WHAT IS REQUIRED: Without including the pictures, copy out every line below.
+--
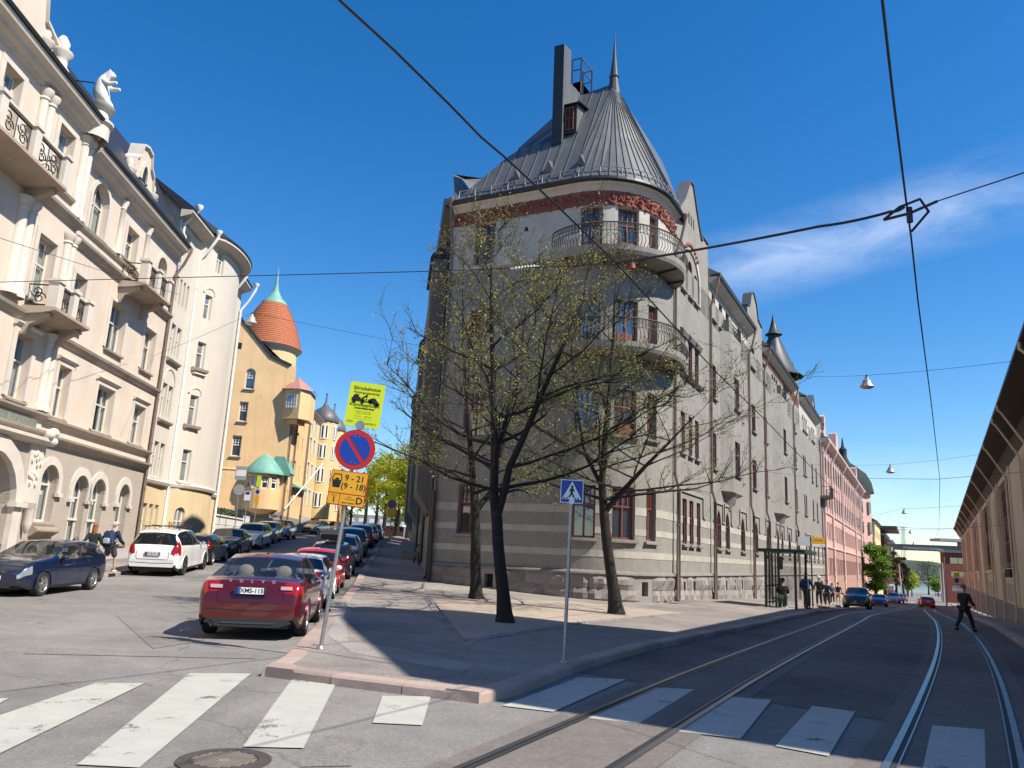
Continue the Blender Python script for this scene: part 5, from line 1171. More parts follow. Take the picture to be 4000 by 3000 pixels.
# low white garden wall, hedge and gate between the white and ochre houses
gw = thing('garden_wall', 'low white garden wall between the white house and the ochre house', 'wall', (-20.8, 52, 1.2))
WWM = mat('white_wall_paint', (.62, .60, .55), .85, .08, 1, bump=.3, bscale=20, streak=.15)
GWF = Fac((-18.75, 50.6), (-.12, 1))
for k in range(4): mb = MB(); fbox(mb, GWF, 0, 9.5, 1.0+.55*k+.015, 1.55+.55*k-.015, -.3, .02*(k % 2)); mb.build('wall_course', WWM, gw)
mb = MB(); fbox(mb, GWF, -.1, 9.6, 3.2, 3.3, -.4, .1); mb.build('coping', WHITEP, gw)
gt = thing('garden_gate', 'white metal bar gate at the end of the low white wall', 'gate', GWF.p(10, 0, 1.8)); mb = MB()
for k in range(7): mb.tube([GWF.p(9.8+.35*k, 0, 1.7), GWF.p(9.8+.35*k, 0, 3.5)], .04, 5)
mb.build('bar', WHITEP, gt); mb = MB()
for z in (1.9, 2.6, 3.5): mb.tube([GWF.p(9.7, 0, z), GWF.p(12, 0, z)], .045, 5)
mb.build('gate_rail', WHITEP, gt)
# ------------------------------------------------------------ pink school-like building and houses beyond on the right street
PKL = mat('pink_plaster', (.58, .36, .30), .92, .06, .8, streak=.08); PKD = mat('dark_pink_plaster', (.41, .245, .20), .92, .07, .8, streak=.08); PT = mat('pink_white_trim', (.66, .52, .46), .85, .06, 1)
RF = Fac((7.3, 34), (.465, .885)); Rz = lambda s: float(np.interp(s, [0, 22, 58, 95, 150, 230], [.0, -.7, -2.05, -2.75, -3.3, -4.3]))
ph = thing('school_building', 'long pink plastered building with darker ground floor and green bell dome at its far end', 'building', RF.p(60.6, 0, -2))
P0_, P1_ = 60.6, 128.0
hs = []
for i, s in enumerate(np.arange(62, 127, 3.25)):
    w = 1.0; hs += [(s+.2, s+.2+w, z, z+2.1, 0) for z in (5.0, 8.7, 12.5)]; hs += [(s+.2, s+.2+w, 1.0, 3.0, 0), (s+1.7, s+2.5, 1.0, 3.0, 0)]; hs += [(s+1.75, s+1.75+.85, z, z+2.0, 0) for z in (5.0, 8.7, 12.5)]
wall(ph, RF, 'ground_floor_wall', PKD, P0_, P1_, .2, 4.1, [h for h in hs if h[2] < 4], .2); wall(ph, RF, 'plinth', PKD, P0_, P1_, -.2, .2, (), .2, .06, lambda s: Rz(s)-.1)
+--
EXERCISE RESULT:
Continue the Blender Python script for this scene: part 5, from line 1171. More parts follow. Take the picture to be 4000 by 3000 pixels.
# low white garden wall, hedge and gate between the white and ochre houses
gw = thing('garden_wall', 'low white garden wall between the white house and the ochre house', 'wall', (-20.8, 52, 1.2))
WWM = mat('white_wall_paint', (.62, .60, .55), .85, .08, 1, bump=.3, bscale=20, streak=.15)
GWF = Fac((-18.75, 50.6), (-.12, 1))
for k in range(4): mb = MB(); fbox(mb, GWF, 0, 9.5, 1.0+.55*k+.015, 1.55+.55*k-.015, -.3, .02*(k % 2)); mb.build('wall_course', WWM, gw)
mb = MB(); fbox(mb, GWF, -.1, 9.6, 3.2, 3.3, -.4, .1); mb.build('coping', WHITEP, gw)
gt = thing('garden_gate', 'white metal bar gate at the end of the low white wall', 'gate', GWF.p(10, 0, 1.8)); mb = MB()
for k in range(7): mb.tube([GWF.p(9.8+.35*k, 0, 1.7), GWF.p(9.8+.35*k, 0, 3.5)], .04, 5)
mb.build('bar', WHITEP, gt); mb = MB()
for z in (1.9, 2.6, 3.5): mb.tube([GWF.p(9.7, 0, z), GWF.p(12, 0, z)], .045, 5)
mb.build('gate_rail', WHITEP, gt)
# ------------------------------------------------------------ pink school-like building and houses beyond on the right street
PKL = mat('pink_plaster', (.58, .36, .30), .92, .06, .8, streak=.08); PKD = mat('dark_pink_plaster', (.41, .245, .20), .92, .07, .8, streak=.08); PT = mat('pink_white_trim', (.66, .52, .46), .85, .06, 1)
RF = Fac((7.3, 34), (.465, .885)); Rz = lambda s: float(np.interp(s, [0, 22, 58, 95, 150, 230], [.0, -.7, -2.05, -2.75, -3.3, -4.3]))
ph = thing('school_building', 'long pink plastered building with darker ground floor and green bell dome at its far end', 'building', RF.p(60.6, 0, -2))
P0_, P1_ = 60.6, 128.0
hs = []
for i, s in enumerate(np.arange(62, 127, 3.25)):
    w = 1.0; hs += [(s+.2, s+.2+w, z, z+2.1, 0) for z in (5.0, 8.7, 12.5)]; hs += [(s+.2, s+.2+w, 1.0, 3.0, 0), (s+1.7, s+2.5, 1.0, 3.0, 0)]; hs += [(s+1.75, s+1.75+.85, z, z+2.0, 0) for z in (5.0, 8.7, 12.5)]
wall(ph, RF, 'ground_floor_wall', PKD, P0_, P1_, .2, 4.1, [h for h in hs if h[2] < 4], .2); wall(ph, RF, 'plinth', PKD, P0_, P1_, -.2, .2, (), .2, .06, lambda s: Rz(s)-.1)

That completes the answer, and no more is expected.